Why am I interested in different operating systems?

One of my first computers was an Amiga. This was back in the day when Windows was on version 2 or 3.1 and you had to wrestle with DMA and IRQ settings in your config.sys to get your terrible single tasking OS to blink a lonely cursor at you. What did I learn from using the Amiga? That an operating system can be quite wonderful. Firstly fast, preemptive, multitasking (not cooperative or from my experience on Macs of that era, quite uncooperative multitasking). Secondly many helpful systems and structures that we now take for granted, but coming from DOS to an Amiga was eye opening. Some features still seem to be lost from that era such as ARexx ports which were often provided by programs to allow scripting and automation.

To get back to the point I found that operating systems were quite fascinating and over the years have enjoyed playing with the likes of BeOS, QNX, ReactOS, but Linux has really become the star of the show when it comes to operating systems nowadays.

I do also think about resilience. The widespread use of Linux on a vast number of internet connected devices does seem somewhat risky in terms of diversity and being familiar with some dissimilar systems like FreeBSD sounds like a good insurance policy.

Getting started

The install process was very smooth, if a little bit manual, and I had X up and running in no time. The startup was clean and fast and almost everything on the laptop was picked up automatically. (e.g. Netflix and Juniper) I like that FreeBSD has a clear separation between what is in the base system and what are ports or packages and that you can upgrade the two separately. Again, this feels like a very clean design. There are a few basic command differences such as the use of doas instead of sudo for privileged command execution, but it still seems very familiar for a Linux user. There is also a Linux compatibility subsystem which seems to offer the ability to run a large range of Linux apps on FreeBSD. I contemplated trying to get Steam running to test gaming performance, but after reading around I decided that it might be a quite time consuming.

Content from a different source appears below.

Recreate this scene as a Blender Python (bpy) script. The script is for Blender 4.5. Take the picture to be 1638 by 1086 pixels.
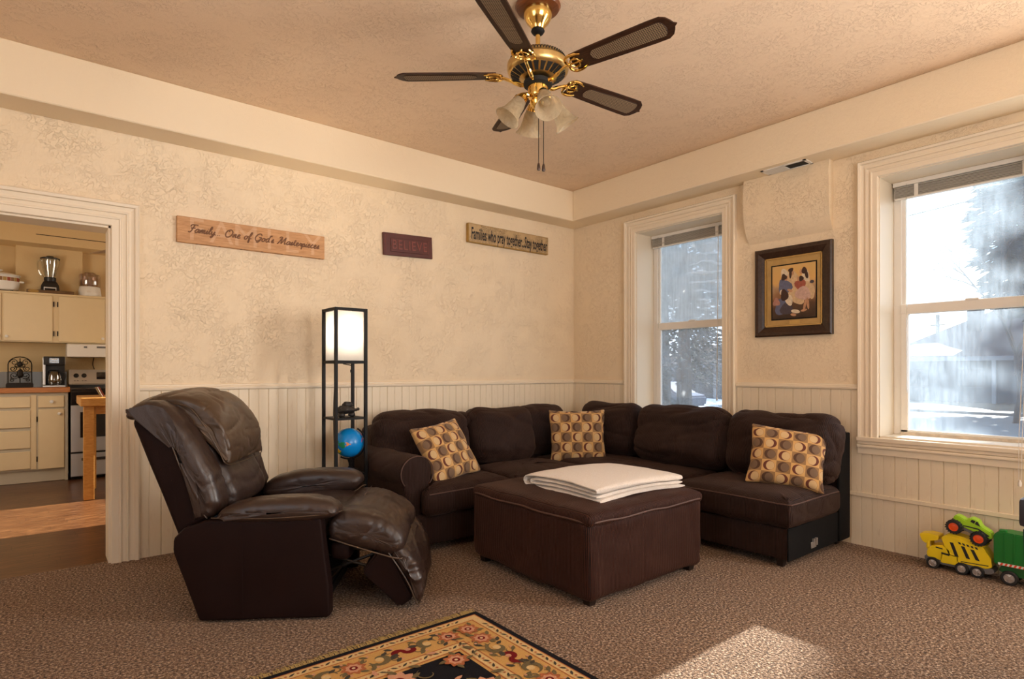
import bpy, bmesh, math, random
from mathutils import Vector, Matrix, noise
from math import sin, cos, pi, radians, sqrt, atan2

# ------------------------------------------------------------------ clear
for o in list(bpy.data.objects):
    bpy.data.objects.remove(o, do_unlink=True)
S = bpy.context.scene
COL = S.collection

# ------------------------------------------------------------------ camera
cd = bpy.data.cameras.new('camera')
cam = bpy.data.objects.new('camera', cd); COL.objects.link(cam)
cam.location = (-4.427, -4.435, 1.2)
cam.rotation_euler = (radians(90), 0, -0.6791)
cd.sensor_width = 36.0
cd.lens = 36.0 * 939.7 / 1638
cd.shift_y = (593.3 - 543) / 1638
cd.clip_start = 0.05; cd.clip_end = 500
S.camera = cam

# ------------------------------------------------------------------ view / world / sun
S.view_settings.view_transform = 'Standard'
S.view_settings.look = 'None'
S.view_settings.gamma = 1.0
S.view_settings.exposure = 0.12
S.view_settings.use_curve_mapping = False
try:
    S.cycles.max_bounces = 10; S.cycles.diffuse_bounces = 5; S.cycles.transparent_max_bounces = 16
    S.cycles.sample_clamp_indirect = 6.0
    S.cycles.caustics_reflective = False; S.cycles.caustics_refractive = False
except Exception:
    pass

W = bpy.data.worlds.new('sky'); S.world = W; W.use_nodes = True
wt = W.node_tree; wt.nodes.clear()
wo = wt.nodes.new('ShaderNodeOutputWorld'); wb = wt.nodes.new('ShaderNodeBackground')
wc = wt.nodes.new('ShaderNodeTexCoord'); wn = wt.nodes.new('ShaderNodeTexNoise'); wr = wt.nodes.new('ShaderNodeValToRGB')
wm = wt.nodes.new('ShaderNodeMapping'); wm.inputs['Scale'].default_value = (1, 1, 3.5)
wn.inputs['Scale'].default_value = 2.6; wn.inputs['Detail'].default_value = 6
wr.color_ramp.elements[0].position = 0.38; wr.color_ramp.elements[0].color = (0.50, 0.66, 0.86, 1)
wr.color_ramp.elements[1].position = 0.56; wr.color_ramp.elements[1].color = (0.92, 0.95, 1.0, 1)
wt.links.new(wc.outputs['Generated'], wm.inputs['Vector']); wt.links.new(wm.outputs['Vector'], wn.inputs['Vector'])
wt.links.new(wn.outputs['Fac'], wr.inputs['Fac']); wt.links.new(wr.outputs['Color'], wb.inputs['Color'])
wb.inputs['Strength'].default_value = 2.5
wt.links.new(wb.outputs['Background'], wo.inputs['Surface'])

def lamp(name, kind, energy, color, loc, direction=None, size=None, size_y=None, spread=None):
    l = bpy.data.lights.new(name, kind); l.energy = energy; l.color = color
    o = bpy.data.objects.new(name, l); COL.objects.link(o); o.location = loc
    if direction is not None:
        o.rotation_euler = Vector(direction).to_track_quat('-Z', 'Y').to_euler()
    if kind == 'AREA':
        l.shape = 'RECTANGLE'; l.size = size; l.size_y = size_y or size
        if spread: l.spread = spread
    return o

sun = lamp('sun', 'SUN', 20.0, (1.0, 0.93, 0.82), (12, 0, 8), (-1.0, 0.0, -0.43)); sun.data.angle = radians(0.6)
# added fill lamps, out of view, to brighten the room and the kitchen
lamp('fill_south', 'AREA', 58, (1.0, 0.93, 0.85), (-3.3, -6.55, 1.75), (0.0, 1, 0.65), 1.9, 1.7, radians(115))
lamp('fill_west', 'AREA', 9, (1.0, 0.92, 0.83), (-6.15, -3.4, 1.75), (1, 0.1, 0.6), 1.5, 1.7, radians(115))
lamp('fill_east', 'AREA', 108, (1.0, 0.95, 0.9), (-0.02, -5.2, 1.64), (-1, 0.35, 0.1), 0.9, 1.7)
lamp('kitchen_fill_west', 'AREA', 24, (1.0, 0.88, 0.72), (-5.95, 1.8, 1.7), (1, 0.15, 0), 1.2, 1.1)
lamp('kitchen_fill_east', 'AREA', 14, (1.0, 0.9, 0.78), (-1.75, 2.6, 1.7), (-1, 0, -0.1), 1.0, 1.0)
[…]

Installing and testing a few applications was quick and easy and I can certainly understand the benefits of a single consistent operating system. The use of ZFS as the standard file system along with the excellent documentation makes me want to repartition my Linux boxes now. The snapshots and pools are great features.

Wrap up

So would I move to FreeBSD? As a lowly end user I suspect that staying with popular Linux distributions is just going to be easier for me when it comes to things like Steam for games or Pipewire for parametric audio equalisation. It is something that I might consider for a raspberry pi though. For more critical server environments it is a well trusted and highly reliable OS (e.g. it is used by Netflix and Juniper) and this is where it really shines.